Problem description: Your task is to quote exactly the run of lines that starts at the line containing "- 0.002).build('trim_7', SOFFIT_TAN))" and ends at the line containing "mb.build('insect_screen', SCREEN, w)", including both.

Data extract:
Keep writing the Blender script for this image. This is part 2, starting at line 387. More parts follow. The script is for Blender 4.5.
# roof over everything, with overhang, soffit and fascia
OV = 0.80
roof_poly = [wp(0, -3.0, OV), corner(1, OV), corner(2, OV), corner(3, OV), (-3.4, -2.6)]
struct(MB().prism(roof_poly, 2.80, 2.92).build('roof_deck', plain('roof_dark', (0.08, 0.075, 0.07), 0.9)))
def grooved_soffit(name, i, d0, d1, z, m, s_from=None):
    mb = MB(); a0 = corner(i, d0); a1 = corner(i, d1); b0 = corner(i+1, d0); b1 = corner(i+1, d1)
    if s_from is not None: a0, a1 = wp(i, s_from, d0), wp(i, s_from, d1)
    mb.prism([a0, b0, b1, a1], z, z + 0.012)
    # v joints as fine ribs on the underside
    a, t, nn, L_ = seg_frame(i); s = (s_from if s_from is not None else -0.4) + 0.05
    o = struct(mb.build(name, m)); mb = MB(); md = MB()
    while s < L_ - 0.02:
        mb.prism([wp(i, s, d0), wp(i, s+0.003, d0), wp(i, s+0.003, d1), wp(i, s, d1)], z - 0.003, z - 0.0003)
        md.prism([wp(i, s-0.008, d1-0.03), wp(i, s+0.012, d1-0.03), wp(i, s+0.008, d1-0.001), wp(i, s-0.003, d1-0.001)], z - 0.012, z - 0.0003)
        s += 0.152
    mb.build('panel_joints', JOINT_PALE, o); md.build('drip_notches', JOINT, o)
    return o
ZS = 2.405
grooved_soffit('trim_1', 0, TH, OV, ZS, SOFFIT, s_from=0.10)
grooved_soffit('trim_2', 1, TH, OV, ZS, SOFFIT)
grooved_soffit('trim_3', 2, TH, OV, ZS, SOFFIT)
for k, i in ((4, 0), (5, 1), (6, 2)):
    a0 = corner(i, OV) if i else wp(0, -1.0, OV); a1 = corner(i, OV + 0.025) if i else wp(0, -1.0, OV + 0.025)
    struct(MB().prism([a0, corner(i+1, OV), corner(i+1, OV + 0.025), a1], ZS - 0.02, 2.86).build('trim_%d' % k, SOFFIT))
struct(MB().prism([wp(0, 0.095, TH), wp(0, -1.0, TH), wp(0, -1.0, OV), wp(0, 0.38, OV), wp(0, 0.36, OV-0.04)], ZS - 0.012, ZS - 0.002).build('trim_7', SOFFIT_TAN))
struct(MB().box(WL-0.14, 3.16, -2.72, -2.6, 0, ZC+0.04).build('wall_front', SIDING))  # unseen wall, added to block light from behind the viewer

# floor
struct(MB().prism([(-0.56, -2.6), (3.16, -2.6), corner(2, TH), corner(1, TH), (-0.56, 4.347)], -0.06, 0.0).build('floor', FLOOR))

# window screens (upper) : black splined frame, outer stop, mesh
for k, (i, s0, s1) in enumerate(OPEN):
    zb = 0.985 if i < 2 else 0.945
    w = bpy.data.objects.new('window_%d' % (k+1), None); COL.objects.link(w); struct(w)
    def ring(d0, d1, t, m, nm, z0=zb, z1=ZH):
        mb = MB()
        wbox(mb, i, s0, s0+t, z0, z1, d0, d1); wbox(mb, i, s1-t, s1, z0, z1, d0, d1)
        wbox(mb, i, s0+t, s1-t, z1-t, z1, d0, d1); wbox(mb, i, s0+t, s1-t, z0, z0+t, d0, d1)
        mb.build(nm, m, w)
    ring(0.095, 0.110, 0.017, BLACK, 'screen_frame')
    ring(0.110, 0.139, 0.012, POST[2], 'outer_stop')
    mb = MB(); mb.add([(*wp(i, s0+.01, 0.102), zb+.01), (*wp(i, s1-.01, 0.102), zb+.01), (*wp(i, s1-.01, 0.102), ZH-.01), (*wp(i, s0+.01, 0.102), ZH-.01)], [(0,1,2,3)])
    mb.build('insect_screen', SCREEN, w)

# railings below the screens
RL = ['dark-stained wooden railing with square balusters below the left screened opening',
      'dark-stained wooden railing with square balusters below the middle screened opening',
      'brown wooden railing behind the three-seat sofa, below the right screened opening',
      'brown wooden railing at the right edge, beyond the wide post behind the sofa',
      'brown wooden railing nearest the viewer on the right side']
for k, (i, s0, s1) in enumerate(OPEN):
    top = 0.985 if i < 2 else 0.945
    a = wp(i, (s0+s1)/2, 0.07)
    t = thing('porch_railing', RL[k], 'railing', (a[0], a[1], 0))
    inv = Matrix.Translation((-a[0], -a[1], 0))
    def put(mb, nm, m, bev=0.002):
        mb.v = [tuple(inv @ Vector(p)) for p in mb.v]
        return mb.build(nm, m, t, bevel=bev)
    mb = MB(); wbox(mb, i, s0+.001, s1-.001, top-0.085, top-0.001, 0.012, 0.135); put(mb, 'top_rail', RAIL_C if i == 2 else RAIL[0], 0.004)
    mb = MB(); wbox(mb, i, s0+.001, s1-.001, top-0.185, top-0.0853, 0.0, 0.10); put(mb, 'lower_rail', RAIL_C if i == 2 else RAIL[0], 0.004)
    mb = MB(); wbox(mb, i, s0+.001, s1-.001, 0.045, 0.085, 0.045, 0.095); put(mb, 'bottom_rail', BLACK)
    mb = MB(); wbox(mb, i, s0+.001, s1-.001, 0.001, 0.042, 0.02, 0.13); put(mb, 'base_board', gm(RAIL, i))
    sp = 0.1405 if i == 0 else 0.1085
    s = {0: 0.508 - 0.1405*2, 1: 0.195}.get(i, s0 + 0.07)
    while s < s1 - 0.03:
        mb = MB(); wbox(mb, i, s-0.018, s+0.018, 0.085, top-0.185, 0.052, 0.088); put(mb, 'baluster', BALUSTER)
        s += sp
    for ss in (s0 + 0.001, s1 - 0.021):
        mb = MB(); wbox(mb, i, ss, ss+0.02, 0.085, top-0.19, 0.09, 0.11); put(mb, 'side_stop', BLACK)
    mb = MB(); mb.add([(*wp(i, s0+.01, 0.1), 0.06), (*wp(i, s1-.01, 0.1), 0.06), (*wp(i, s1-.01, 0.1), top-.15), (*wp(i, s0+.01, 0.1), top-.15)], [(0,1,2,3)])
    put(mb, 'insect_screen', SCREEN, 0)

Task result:
struct(MB().prism([wp(0, 0.095, TH), wp(0, -1.0, TH), wp(0, -1.0, OV), wp(0, 0.38, OV), wp(0, 0.36, OV-0.04)], ZS - 0.012, ZS - 0.002).build('trim_7', SOFFIT_TAN))
struct(MB().box(WL-0.14, 3.16, -2.72, -2.6, 0, ZC+0.04).build('wall_front', SIDING))  # unseen wall, added to block light from behind the viewer

# floor
struct(MB().prism([(-0.56, -2.6), (3.16, -2.6), corner(2, TH), corner(1, TH), (-0.56, 4.347)], -0.06, 0.0).build('floor', FLOOR))

# window screens (upper) : black splined frame, outer stop, mesh
for k, (i, s0, s1) in enumerate(OPEN):
    zb = 0.985 if i < 2 else 0.945
    w = bpy.data.objects.new('window_%d' % (k+1), None); COL.objects.link(w); struct(w)
    def ring(d0, d1, t, m, nm, z0=zb, z1=ZH):
        mb = MB()
        wbox(mb, i, s0, s0+t, z0, z1, d0, d1); wbox(mb, i, s1-t, s1, z0, z1, d0, d1)
        wbox(mb, i, s0+t, s1-t, z1-t, z1, d0, d1); wbox(mb, i, s0+t, s1-t, z0, z0+t, d0, d1)
        mb.build(nm, m, w)
    ring(0.095, 0.110, 0.017, BLACK, 'screen_frame')
    ring(0.110, 0.139, 0.012, POST[2], 'outer_stop')
    mb = MB(); mb.add([(*wp(i, s0+.01, 0.102), zb+.01), (*wp(i, s1-.01, 0.102), zb+.01), (*wp(i, s1-.01, 0.102), ZH-.01), (*wp(i, s0+.01, 0.102), ZH-.01)], [(0,1,2,3)])
    mb.build('insect_screen', SCREEN, w)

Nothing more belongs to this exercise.